Audiovisual task switching rapidly modulates sound encoding in mouse auditory cortex
Data files
Aug 31, 2022 version files 924.97 MB
Abstract
In everyday behavior, sensory systems are in constant competition for attentional resources, but the cellular and circuit-level mechanisms of modality-selective attention remain largely uninvestigated. We conducted translaminar recordings in mouse auditory cortex (AC) during an audiovisual (AV) attention-shifting task. Attending to sound elements in an AV stream reduced both pre-stimulus and stimulus-evoked spiking activity, primarily in deep layer neurons. Despite reduced spiking, stimulus decoder accuracy was preserved, suggesting improved sound encoding efficiency. Similarly, task-irrelevant probe stimuli during intertrial intervals evoked fewer spikes without impairing stimulus encoding, indicating that these attention influences generalized beyond training stimuli. Importantly, these spiking reductions predicted trial-to-trial behavioral accuracy during auditory attention, but not visual attention. Together, these findings suggest auditory attention facilitates sound discrimination by filtering sound-irrelevant spiking in AC, and that the deepest cortical layers may serve as a hub for integrating extramodal contextual information.
Methods
This dataset consists of extracellular physiology and behavioral measures recorded while mice performed an audiovisual rule-switching task (see corresponding manuscript). The task is separated into blocks, defined by their modality-specific rule. During the auditory rule (A-rule), mice used sound stimuli (tone clouds) to make decisions, while ignoring simultaneously presented visual stimuli (drifting gratings). During the visual rule (V-rule), mice used visual stimuli while ignoring sounds.

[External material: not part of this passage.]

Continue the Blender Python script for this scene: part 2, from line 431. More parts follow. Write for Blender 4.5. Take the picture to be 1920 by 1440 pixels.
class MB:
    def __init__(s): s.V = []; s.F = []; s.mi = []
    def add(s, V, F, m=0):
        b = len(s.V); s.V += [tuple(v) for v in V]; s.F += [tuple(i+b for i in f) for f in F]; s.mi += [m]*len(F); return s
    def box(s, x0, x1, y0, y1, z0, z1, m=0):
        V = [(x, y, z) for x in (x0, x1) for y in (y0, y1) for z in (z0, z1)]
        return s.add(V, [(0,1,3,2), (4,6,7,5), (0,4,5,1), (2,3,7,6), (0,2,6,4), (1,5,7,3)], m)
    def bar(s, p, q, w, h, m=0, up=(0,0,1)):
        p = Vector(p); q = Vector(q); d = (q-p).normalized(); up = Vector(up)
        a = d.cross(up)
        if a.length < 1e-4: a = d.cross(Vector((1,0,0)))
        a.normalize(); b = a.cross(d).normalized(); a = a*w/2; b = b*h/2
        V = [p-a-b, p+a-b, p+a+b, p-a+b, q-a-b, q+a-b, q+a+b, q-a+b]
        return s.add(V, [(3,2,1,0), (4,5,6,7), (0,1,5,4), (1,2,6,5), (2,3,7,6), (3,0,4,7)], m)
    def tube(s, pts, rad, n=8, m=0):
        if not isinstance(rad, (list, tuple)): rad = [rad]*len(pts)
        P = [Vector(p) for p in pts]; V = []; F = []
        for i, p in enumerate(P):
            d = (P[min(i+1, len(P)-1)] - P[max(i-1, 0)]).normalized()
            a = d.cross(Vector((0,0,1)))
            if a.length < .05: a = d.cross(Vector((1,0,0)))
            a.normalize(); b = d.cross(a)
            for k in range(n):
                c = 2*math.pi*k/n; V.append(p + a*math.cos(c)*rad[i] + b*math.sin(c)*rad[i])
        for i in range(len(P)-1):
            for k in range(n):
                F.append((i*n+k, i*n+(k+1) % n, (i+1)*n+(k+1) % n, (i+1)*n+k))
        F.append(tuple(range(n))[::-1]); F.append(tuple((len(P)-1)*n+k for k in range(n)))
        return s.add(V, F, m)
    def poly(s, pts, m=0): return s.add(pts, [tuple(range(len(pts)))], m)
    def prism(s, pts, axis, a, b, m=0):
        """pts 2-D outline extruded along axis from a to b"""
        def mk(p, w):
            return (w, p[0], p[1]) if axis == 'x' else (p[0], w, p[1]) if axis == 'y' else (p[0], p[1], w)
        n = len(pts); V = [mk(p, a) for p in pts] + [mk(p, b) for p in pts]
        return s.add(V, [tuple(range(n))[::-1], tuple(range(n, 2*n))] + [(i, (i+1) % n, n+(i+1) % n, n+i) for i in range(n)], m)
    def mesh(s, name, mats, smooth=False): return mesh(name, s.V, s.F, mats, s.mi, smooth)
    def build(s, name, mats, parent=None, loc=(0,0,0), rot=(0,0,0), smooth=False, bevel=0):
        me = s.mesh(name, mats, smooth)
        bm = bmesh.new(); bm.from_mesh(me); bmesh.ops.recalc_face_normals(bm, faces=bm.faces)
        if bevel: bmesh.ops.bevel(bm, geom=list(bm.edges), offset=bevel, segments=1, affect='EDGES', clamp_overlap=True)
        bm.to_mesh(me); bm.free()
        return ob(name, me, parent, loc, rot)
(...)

The physiology data comprises single unit spike times and waveforms, recorded using 64 channel linear silicon probes and an Intan acquisition system and spike sorted using KiloSort2 (Stringer et al. 2019). Behavioral lick response during the task was recorded using a photobeam lickometer. Animal locomotion was recorded with an optical sensor measuring movement of a floating treadmill. Pupillometry was used to determine engagement during the task and was measured from videos recorded of the left eye during the task. In between task trials, a random double sweep stimulus (Gourevitch et al. 2015) was used to map spectrotemporal receptive fields.
Data are included only for behavior sessions that met performance criterion (n = 23 from 10 mice): d' sensitivity index of at least 1.5 for both auditory and visual rules and a false alarm rate of <0.5 on the stimuli with conflicting reward values across rules (AUVR in A-rule and ARVU in V-rule).
Usage notes
Data is provided in MAT-File format to be opened with MATLAB or Octave. A ReadMe file (README.txt) is included with full descriptions of variables.